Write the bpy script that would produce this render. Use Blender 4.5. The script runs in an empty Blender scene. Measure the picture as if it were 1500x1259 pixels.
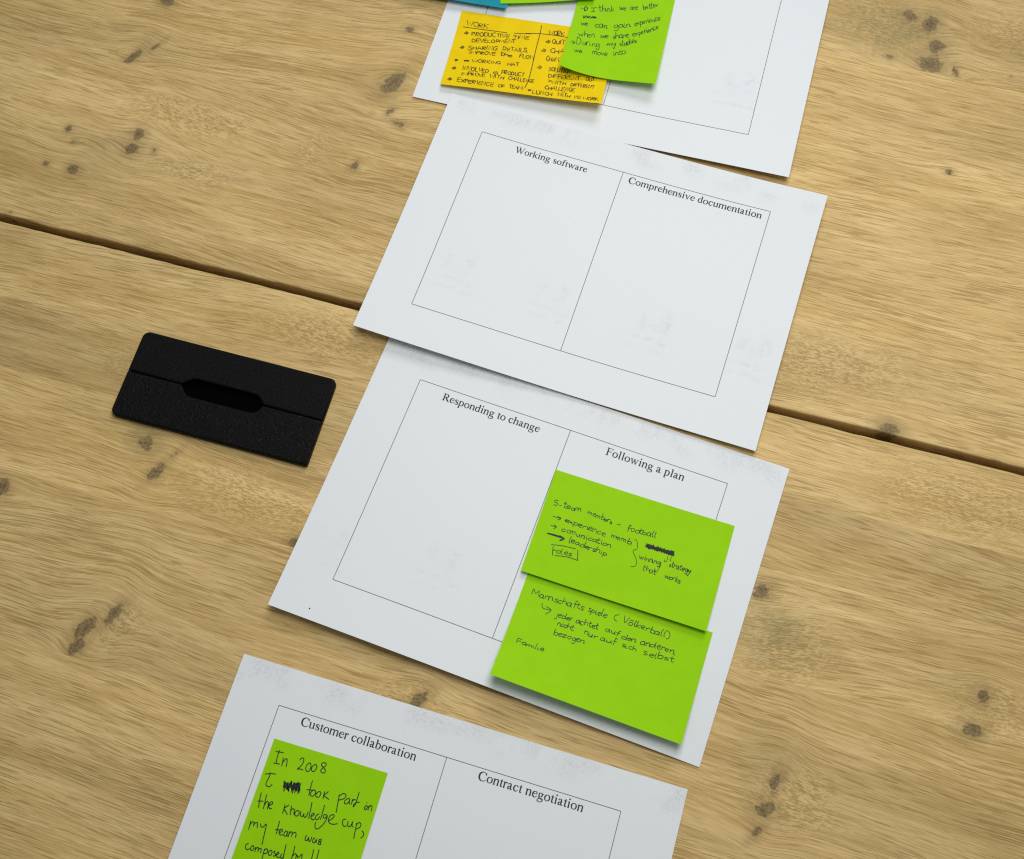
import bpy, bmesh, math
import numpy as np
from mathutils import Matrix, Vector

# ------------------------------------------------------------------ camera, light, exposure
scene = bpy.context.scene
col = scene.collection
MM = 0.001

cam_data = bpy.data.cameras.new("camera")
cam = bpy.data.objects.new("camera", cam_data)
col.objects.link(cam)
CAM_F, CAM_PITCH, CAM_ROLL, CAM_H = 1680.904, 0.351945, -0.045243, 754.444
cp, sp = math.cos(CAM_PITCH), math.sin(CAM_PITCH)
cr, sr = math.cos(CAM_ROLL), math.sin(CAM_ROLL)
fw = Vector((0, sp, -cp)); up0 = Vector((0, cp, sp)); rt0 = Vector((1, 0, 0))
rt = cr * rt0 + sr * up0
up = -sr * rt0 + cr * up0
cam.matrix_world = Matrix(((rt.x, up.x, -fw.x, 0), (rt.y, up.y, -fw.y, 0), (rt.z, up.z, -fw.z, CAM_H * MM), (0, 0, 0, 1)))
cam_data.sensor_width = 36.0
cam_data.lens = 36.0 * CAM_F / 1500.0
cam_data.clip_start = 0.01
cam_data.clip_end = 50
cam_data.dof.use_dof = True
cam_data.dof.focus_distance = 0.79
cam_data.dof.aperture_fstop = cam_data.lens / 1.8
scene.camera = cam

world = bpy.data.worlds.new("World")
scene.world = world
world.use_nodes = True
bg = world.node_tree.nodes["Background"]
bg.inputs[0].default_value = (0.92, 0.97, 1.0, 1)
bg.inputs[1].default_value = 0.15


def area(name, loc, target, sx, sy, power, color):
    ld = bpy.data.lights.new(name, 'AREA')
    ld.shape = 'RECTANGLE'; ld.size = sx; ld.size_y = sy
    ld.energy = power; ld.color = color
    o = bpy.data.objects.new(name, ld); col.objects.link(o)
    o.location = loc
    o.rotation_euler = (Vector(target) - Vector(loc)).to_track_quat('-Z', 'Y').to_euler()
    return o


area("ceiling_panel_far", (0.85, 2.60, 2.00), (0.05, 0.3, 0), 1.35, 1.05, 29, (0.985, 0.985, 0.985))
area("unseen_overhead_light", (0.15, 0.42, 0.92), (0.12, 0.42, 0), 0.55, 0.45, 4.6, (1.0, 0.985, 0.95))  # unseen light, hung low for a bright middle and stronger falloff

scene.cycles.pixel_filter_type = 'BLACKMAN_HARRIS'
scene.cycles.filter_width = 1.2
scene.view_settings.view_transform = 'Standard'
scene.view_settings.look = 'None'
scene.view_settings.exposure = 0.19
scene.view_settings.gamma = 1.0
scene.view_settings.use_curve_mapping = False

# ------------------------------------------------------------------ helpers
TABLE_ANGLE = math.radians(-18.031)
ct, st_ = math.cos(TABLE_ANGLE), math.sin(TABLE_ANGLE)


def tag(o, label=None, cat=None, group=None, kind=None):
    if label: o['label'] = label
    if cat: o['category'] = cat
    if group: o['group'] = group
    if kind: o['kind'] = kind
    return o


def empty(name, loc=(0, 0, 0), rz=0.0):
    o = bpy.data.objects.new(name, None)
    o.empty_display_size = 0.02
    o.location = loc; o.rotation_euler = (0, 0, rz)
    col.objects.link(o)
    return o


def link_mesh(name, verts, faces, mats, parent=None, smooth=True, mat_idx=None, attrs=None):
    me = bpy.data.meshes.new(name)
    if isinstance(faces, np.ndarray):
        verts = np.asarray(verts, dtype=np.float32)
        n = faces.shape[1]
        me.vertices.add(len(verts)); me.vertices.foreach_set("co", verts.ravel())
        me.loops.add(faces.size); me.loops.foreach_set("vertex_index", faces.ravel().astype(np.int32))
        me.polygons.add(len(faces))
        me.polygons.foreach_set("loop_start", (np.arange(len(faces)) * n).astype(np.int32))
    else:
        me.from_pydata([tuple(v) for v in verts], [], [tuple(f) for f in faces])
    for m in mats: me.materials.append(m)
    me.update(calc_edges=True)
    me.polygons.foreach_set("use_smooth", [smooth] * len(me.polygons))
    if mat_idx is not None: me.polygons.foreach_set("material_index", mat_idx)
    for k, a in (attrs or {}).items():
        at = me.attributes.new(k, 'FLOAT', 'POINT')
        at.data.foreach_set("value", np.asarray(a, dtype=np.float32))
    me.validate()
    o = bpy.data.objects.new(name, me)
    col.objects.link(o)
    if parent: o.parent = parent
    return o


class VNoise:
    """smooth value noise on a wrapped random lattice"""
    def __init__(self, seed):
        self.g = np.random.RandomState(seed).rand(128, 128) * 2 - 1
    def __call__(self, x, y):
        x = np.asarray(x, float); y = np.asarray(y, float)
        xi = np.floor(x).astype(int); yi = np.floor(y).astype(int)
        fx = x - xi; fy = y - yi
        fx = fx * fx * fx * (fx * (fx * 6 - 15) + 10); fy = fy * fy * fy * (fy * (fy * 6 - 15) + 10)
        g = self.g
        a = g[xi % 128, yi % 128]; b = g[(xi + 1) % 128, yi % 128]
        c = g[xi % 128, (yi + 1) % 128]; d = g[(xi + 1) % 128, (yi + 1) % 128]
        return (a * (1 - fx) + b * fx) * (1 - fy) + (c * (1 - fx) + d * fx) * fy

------

What you need to do - Transcribe exactly, with no pictures, the lines running from the first line of the material through the line holding "from mathutils import Matrix, Vector".

Correct output -
Write the bpy script that would produce this render. Use Blender 4.5. The script runs in an empty Blender scene. Measure the picture as if it were 1500x1259 pixels.
import bpy, bmesh, math
import numpy as np
from mathutils import Matrix, Vector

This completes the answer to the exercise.